Russia has had historic relations with Kurdish nationalism, providing home to Mullah Mustafa Barazani from 1946 to 1958, and while history may not determine Vladimir Putin’s current thinking, there is a case to be argued for Russia to allow the development of an Independent Iraqi Kurdistan. For example, by avoiding a veto in the UN Security Council like they do with regard to Kosovo. Independent Iraqi Kurdistan can enable the Russians to use it as card against both Iran and Turkey , making deals with the Kurds about their oil [though the Turks can block Kurdish oil] and altogether look like the champions of independence for an oppressed nation. This may be Putin’s line of thinking, but there are no obvious signs that it is , though it is fairly clear, that he will not drag his country to any military adventure in Iraq, on top of the one in Syria, which may seem a success now but can still become a quagmire at any given time.

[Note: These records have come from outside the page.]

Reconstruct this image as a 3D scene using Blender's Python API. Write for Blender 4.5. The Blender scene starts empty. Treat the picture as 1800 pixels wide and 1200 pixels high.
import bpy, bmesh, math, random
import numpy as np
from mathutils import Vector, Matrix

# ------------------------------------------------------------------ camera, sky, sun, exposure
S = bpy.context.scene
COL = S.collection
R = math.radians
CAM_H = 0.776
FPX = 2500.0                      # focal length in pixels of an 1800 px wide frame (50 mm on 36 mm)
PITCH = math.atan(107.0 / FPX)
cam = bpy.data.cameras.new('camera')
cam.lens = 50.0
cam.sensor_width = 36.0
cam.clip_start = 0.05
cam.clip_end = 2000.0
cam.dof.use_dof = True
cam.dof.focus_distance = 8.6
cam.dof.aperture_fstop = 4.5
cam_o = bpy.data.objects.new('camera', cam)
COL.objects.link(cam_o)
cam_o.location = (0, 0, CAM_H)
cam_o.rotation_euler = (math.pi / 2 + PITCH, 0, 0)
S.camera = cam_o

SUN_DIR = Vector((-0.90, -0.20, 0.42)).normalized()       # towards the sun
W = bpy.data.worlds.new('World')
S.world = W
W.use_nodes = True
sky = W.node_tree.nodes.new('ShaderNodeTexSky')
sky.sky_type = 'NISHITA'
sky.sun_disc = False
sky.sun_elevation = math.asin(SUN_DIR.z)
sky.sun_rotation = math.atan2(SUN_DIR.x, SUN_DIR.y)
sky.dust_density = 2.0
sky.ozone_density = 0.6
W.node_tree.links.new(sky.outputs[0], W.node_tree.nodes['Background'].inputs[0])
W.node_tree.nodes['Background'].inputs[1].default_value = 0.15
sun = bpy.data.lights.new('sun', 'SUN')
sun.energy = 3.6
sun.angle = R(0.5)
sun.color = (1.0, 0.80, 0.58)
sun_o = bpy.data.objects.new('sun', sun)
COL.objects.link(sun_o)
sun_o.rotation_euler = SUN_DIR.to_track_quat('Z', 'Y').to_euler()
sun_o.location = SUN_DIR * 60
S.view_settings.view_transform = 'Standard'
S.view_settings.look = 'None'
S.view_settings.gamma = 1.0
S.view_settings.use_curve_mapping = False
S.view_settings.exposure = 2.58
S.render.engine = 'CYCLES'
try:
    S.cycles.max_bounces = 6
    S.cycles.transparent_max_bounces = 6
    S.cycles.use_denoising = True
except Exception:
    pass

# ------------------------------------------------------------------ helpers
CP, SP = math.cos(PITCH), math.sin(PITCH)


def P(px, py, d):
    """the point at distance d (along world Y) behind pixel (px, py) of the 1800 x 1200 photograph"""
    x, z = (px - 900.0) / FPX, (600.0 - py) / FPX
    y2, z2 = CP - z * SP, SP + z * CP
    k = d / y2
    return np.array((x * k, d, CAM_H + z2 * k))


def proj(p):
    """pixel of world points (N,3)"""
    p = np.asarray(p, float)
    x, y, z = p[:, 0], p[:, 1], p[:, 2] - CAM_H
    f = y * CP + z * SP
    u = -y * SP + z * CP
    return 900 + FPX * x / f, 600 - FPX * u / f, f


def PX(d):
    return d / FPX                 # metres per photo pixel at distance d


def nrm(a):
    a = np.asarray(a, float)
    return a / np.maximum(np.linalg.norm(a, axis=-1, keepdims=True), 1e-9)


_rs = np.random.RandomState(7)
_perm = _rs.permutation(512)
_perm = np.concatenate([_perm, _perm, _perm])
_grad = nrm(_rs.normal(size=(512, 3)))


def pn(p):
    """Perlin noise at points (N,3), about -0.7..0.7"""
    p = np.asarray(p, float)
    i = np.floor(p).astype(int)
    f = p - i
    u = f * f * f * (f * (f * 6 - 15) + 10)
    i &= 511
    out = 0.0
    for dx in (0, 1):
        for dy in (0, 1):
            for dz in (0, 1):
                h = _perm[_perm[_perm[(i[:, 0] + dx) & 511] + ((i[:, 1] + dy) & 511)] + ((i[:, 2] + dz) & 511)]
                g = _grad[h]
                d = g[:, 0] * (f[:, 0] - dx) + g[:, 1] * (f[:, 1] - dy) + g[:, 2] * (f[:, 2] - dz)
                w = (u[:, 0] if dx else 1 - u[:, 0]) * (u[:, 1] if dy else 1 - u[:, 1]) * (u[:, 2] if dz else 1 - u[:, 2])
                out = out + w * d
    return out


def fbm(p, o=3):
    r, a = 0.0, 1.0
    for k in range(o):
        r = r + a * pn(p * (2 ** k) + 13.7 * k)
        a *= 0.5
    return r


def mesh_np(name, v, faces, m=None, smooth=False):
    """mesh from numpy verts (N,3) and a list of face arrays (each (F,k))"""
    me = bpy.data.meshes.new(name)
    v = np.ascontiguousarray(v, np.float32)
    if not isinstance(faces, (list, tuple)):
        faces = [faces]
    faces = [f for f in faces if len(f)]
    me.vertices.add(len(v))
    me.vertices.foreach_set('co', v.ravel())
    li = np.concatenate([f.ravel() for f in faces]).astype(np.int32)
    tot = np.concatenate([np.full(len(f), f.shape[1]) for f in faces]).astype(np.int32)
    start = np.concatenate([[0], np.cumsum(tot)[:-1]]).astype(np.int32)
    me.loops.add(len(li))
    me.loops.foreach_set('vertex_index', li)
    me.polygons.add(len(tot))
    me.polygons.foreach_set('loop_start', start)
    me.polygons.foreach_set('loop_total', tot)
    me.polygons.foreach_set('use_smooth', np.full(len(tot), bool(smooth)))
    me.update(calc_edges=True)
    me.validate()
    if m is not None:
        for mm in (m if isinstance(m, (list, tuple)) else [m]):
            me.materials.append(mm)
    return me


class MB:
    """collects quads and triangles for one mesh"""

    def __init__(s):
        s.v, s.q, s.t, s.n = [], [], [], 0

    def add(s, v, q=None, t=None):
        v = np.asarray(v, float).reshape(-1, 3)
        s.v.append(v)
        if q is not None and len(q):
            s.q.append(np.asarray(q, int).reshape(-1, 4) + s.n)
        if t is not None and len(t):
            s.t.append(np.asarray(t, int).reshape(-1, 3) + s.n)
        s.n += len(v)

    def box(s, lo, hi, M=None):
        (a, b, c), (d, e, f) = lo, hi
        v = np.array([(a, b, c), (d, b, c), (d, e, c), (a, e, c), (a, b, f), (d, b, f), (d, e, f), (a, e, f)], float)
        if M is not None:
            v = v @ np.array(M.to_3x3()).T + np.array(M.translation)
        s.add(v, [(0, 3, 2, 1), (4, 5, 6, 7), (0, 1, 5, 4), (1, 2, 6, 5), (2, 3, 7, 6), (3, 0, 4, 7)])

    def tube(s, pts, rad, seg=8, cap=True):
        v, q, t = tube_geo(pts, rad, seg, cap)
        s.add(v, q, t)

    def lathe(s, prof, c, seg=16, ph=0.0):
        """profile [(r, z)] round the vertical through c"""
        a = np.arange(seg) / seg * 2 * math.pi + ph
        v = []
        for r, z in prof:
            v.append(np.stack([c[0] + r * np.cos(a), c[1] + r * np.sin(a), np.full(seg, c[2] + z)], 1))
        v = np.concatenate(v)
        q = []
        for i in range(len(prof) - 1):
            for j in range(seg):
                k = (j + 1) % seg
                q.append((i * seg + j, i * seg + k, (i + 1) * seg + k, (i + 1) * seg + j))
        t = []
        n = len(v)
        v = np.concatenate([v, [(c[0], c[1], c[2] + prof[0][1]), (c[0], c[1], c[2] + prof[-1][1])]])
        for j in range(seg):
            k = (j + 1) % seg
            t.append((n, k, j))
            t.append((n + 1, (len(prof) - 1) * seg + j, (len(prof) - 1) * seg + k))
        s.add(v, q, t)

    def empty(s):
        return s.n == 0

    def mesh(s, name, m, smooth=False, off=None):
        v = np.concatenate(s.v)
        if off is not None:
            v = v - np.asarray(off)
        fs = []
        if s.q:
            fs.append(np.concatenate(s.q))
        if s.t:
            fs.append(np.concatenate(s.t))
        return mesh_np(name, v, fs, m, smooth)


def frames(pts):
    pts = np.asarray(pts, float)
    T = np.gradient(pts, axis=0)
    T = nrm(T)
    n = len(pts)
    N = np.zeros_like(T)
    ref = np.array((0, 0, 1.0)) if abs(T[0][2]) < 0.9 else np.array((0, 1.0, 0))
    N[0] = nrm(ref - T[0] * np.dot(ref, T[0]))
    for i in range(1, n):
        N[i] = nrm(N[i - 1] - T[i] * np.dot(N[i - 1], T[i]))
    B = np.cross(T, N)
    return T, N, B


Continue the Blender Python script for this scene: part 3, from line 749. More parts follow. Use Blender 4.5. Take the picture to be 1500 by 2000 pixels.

That leaves us with the US, and what may become the next great decision to be made by President Trump. There is the natural desire not to completely ruin a shaky status quo, as super powers usually prefer the devil they know, and there is a Nato member Turkey, but then there is also Iran. Any American strategy to contain Iran, even without a withdrawal from the nuclear deal, should have a Kurdish component. Support the Kurds in Syria and Iraq and the Iranians are facing a major problem, especially as this situation will bring to the fore the plight of the Kurds in Iran itself. The Americans do not need to do much at this stage, and while they can still oppose the inclusion of Iraqi Kurdistan in the UN, they should make it clear, that no military attack on the Kurds will be allowed, that the no fly zone is in full force, and that the referendum should be the basis for talks between the Iraqi government and the Kurds. If that happens, the Kurds will be able to start enjoying the fruits of the referendum. It will be phased movement towards the final goal, but one in which realities on the ground will prove to be the deciding factor.

President Trump can make both the right moral and strategic decision if accepting the referendum as a fait accompli and continuing to provide a military shelter to the Kurds. The next few weeks will give us the answer.